Mouleykatou SOULEYMANE
Le botaniste et expert en écologie des communautés végétales à l’Université Faya Julien Simbiano, souligne l’importance des espèces sauvages pour maintenir l’équilibre entre les besoins alimentaires humains et la préservation des écosystèmes. « Cette approche est essentielle pour une agriculture durable, surtout face aux effets néfastes de l’activité humaine qui modifient les écosystèmes naturels », déclare Simbiano, co-auteur de l’étude.
En Afrique centrale et de l’Ouest, les efforts de conservation de la biodiversité visant à améliorer la productivité agricole ont parfois donné des résultats décevants, selon l’Organisation des Nations Unies pour l’Alimentation et l’Agriculture (Fao). Les chercheurs recommandent donc des stratégies spécifiques, y compris la préservation des espèces végétales menacées par la pression humaine et climatique, tant in situ qu’ex situ.
Au Rwanda, la conservation de la faune et de la flore sauvages est encouragée pour promouvoir des pratiques agricoles durables, améliorer la productivité et garantir la sécurité alimentaire. L’impact des pratiques agricoles sur le changement climatique, particulièrement en Afrique centrale et de l’Ouest, est bien documenté, et il est essentiel d’adapter les méthodes de production traditionnelles pour limiter leurs effets environnementaux.
L’importance des pratiques traditionnelles
L’étude met également en lumière la pression exercée par l’activité humaine et le changement climatique sur les terres et ressources naturelles en Afrique de l’Ouest et centrale, menaçant la viabilité économique et écologique de l’agriculture. Bien que certaines techniques aient permis d’améliorer les rendements, les chercheurs estiment que l’agro-biodiversité doit être mieux intégrée dans les politiques nationales et sous-régionales de gestion des terres.
« Une reconnaissance appropriée des connaissances et des pratiques autochtones et traditionnelles est essentielle pour diversifier les pratiques agricoles et garantir la durabilité à long terme », affirme Dr James Borrell, chercheur aux Jardins botaniques royaux de Kew (Royaume-Uni) et co-auteur de l’étude.
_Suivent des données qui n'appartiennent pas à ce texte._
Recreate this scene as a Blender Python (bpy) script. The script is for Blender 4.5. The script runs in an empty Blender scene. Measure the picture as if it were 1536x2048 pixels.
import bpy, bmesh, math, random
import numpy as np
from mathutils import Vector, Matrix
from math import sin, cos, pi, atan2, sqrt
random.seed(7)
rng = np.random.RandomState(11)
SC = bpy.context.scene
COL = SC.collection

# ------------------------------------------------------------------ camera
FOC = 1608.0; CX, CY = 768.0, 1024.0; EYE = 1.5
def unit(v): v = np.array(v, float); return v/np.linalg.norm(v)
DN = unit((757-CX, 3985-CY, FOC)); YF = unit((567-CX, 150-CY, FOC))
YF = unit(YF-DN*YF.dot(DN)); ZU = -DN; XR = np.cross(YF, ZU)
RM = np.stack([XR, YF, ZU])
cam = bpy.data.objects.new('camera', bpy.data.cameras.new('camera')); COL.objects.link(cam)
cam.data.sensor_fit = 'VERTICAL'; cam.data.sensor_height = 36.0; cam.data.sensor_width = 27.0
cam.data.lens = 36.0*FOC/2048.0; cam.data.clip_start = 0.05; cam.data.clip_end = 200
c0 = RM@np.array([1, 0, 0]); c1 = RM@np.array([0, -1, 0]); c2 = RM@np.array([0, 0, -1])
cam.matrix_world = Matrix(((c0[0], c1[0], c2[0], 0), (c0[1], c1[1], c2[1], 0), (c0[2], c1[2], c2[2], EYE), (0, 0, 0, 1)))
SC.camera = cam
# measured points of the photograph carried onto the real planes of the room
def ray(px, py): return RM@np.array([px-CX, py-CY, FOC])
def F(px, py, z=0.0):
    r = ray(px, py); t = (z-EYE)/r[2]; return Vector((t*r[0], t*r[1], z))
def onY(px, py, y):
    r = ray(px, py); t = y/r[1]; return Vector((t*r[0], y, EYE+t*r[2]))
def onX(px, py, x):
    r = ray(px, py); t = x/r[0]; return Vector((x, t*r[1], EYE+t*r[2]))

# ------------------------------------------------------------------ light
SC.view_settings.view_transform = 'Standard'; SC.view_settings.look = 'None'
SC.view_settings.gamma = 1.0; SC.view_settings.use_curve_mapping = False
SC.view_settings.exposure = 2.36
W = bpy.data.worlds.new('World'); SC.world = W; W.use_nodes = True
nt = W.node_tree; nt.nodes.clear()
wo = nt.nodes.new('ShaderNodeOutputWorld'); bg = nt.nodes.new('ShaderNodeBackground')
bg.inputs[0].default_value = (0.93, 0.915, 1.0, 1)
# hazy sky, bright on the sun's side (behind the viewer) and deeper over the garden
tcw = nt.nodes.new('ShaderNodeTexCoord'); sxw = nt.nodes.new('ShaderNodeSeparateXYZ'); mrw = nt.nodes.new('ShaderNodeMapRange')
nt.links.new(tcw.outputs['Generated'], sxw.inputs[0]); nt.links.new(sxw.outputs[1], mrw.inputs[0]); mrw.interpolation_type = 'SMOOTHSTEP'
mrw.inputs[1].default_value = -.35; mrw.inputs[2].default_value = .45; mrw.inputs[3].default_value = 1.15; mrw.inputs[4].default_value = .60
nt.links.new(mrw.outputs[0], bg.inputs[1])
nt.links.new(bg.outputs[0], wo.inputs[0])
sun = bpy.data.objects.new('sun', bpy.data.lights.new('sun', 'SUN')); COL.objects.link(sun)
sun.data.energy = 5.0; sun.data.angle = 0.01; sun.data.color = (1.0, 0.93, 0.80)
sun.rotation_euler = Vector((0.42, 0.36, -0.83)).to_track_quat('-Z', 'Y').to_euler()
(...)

Bien que le climat de la région favorise une agriculture diversifiée, les irrégularités climatiques fragilisent le secteur et affectent la stabilité des rendements agricoles.
Les chercheurs estiment que la diversification agricole est essentielle pour la transition agroécologique, car elle permet d’améliorer la sécurité alimentaire, de renforcer la nutrition et de préserver les ressources naturelles tout en contribuant à l’atténuation du changement climatique.
Intégration de la faune et de la flore sauvages dans l’agriculture
Dr Abdou Gado Fanna, enseignante-chercheuse à la Faculté d’Agronomie de l’Université Abdou Moumouni de Niamey (Niger), insiste sur le fait que la diversité des pratiques agricoles est l’une des causes principales de la perte de biodiversité en Afrique, notamment au Sahel. « Il est crucial de protéger et de valoriser la diversité écologique du Niger, ainsi que d’intégrer la faune sauvage dans une agriculture productive pour restaurer les écosystèmes », déclare-t-elle.
Le secteur agricole génère actuellement des revenus bien plus importants que celui de la conservation, avec un chiffre d’affaires dépassant 817 milliards de dollars par an entre 2019 et 2021, provenant de 54 pays en développement. Sophie Jago, chercheuse aux Jardins botaniques royaux de Kew et auteure principale de l’étude, propose d’allouer une partie de ces fonds à des programmes de conservation de l’agro-biodiversité. Cela permettrait de soutenir les pays riches en biodiversité, comme ceux du bassin du Congo, dans leurs efforts de réensauvagement et de répondre aux objectifs internationaux de conservation.